“El Impacto de lo Perecedero. Encuentrame (Find Me)”
By Eduardo Laporte
Publisher by DIARIO Las Provincias, Valencia, Spain
Saturday, December 26, 2009
Rafael Doctor, former director of MUSAC, Leon, Spain, states: “Ephemeral is everything that has a living presence, not just a physical presence.” Fernando Rubio, artist: “It is a very subjective concept, something ephemeral can last one day or one year.” Fernando Castro Florez, art critic and professor of Aesthetics and Art Theory, comments that current art tendencies seem to be evolving away from the “eternal concept related to classical monumentality;” art seems to be “detached from its physicality,” and documentation (photographs) substitute for “museums and monuments.”
The truth is that ephemeral art which makes use of the city and turns it into a stage, that interplays with the residents of the area and that generates experiences, is growing strong. (…)
For the artist of the 21st Century, the studio seems too small, an ‘atelier.’ The city turns into the work’s surface. (…) The whole world seems to be not only reason for inspiration but also the biggest exhibition space.
Find Me
That’s how we understand the latest creative challenge by Gema Alava, artist from Madrid, resident in New York, who has presented a singular project entitled ‘Find Me.’ Alava convinced some of the most highly recognized artists in the USA and in the art market, such as Robert Ryman, Ester Partegas and Lawrence Weiner, to give her, generously, a small artwork, in order for her to hide the pieces -- a twist to ephemerality’s concept, which also plays with the idea of secrecy. Ester Partegas’ garbage bags -with different smiley faces- were ephemeral; as were the paper planes made out of one dollar bills by Lars Chellberg placed on trees; and Maria Yoon’s round cookies, with her portrait painted with colorants and sugar. Not so ephemeral (because they remain) were other artworks strategically placed in different locations of the North American geography.
On October 8th, the artist gathered the press and general public and invited them to participate in this original game -- food-for-thought for a Paul Auster or Vila-Matas novel. Several clues were given in order to discover the valuable objects; insufficient clues though since, as of today, many of the pieces remain exactly where Gema Alava placed them.
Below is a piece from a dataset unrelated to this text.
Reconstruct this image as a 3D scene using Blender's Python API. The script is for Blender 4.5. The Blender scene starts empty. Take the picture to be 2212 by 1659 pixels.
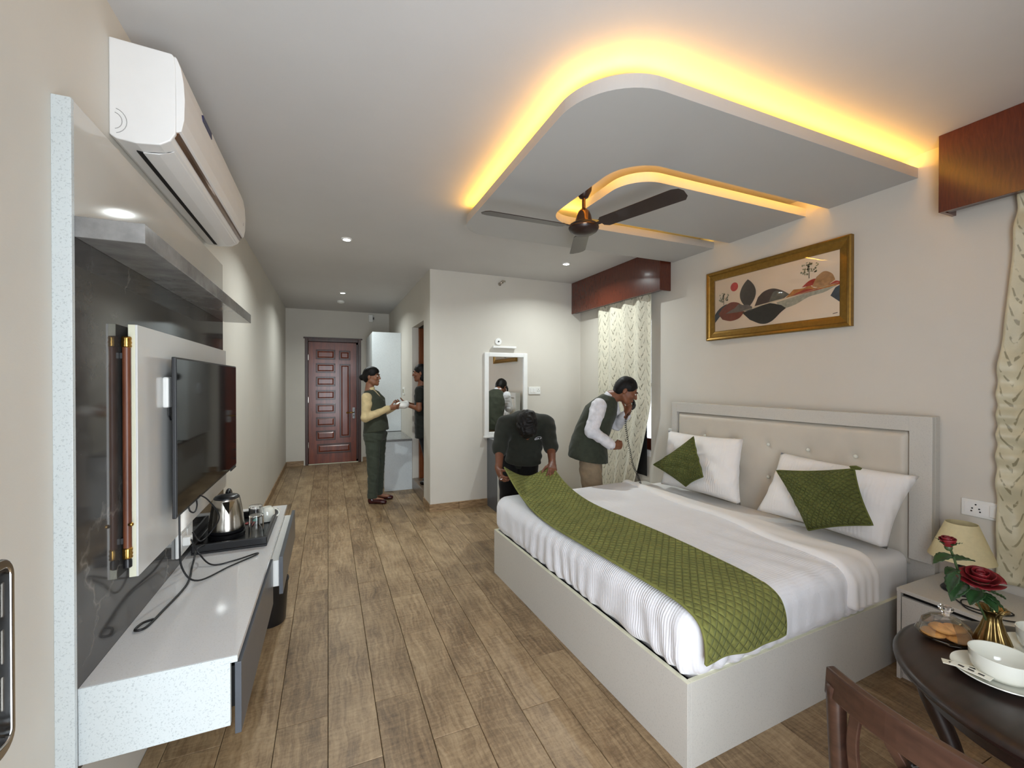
import bpy, bmesh, math, random
import numpy as np
from mathutils import Vector, Matrix
random.seed(7)
scene = bpy.context.scene
COL = scene.collection
PI = math.pi

# ---------------------------------------------------------------- camera
cam_data = bpy.data.cameras.new('camera')
cam_data.sensor_fit = 'HORIZONTAL'; cam_data.sensor_width = 36.0
cam_data.lens = 927.0 / 2212.0 * 36.0
cam_data.clip_start = 0.02
cam = bpy.data.objects.new('camera', cam_data); COL.objects.link(cam)
cam.location = (0, 0, 1.475)
cam.rotation_euler = (math.radians(90 - 0.35), 0, math.radians(-23.2))
scene.camera = cam

# ---------------------------------------------------------------- world, daylight, exposure
world = bpy.data.worlds.new('sky'); scene.world = world; world.use_nodes = True
bg = world.node_tree.nodes['Background']
bg.inputs[0].default_value = (0.86, 0.93, 1.0, 1); bg.inputs[1].default_value = 3.2

def area_light(name, loc, direction, sx, sy, energy, col, spread=180):
    l = bpy.data.lights.new(name, 'AREA'); l.shape = 'RECTANGLE'; l.size = sx; l.size_y = sy
    l.energy = energy; l.color = col; l.spread = math.radians(spread)
    o = bpy.data.objects.new(name, l); COL.objects.link(o); o.location = loc
    o.rotation_euler = Vector(direction).to_track_quat('-Z', 'Y').to_euler()
    return o
# daylight entering by the open balcony door behind the camera
area_light('balcony_daylight', (0.24, -0.38, 1.16), (0.06, 1, 0.05), 1.26, 2.1, 36, (0.84, 0.92, 1.0))

vs = scene.view_settings
vs.view_transform = 'Standard'; vs.look = 'None'; vs.gamma = 1.0; vs.use_curve_mapping = False
vs.exposure = 0.42

# ---------------------------------------------------------------- helpers
def lin(c):
    return tuple((v/12.92 if v <= .04045 else ((v+.055)/1.055)**2.4) for v in (x/255. for x in c))
def col4(c): return lin(c) + (1,)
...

The artist herself traveled to San Francisco, to the conflicted Tenderloin District, and camouflaged five of the ten pieces of ‘Find Me.’ One of them is a book made by Alava entitled ‘Find Me 2.0.,’ which contains the exact coordinates where all of the artworks were released. This book remains hidden in the public library of the neighborhood. It is a kind of “Bookcrossing” with artworks by some of the best artists, instead of used books by anonymous readers.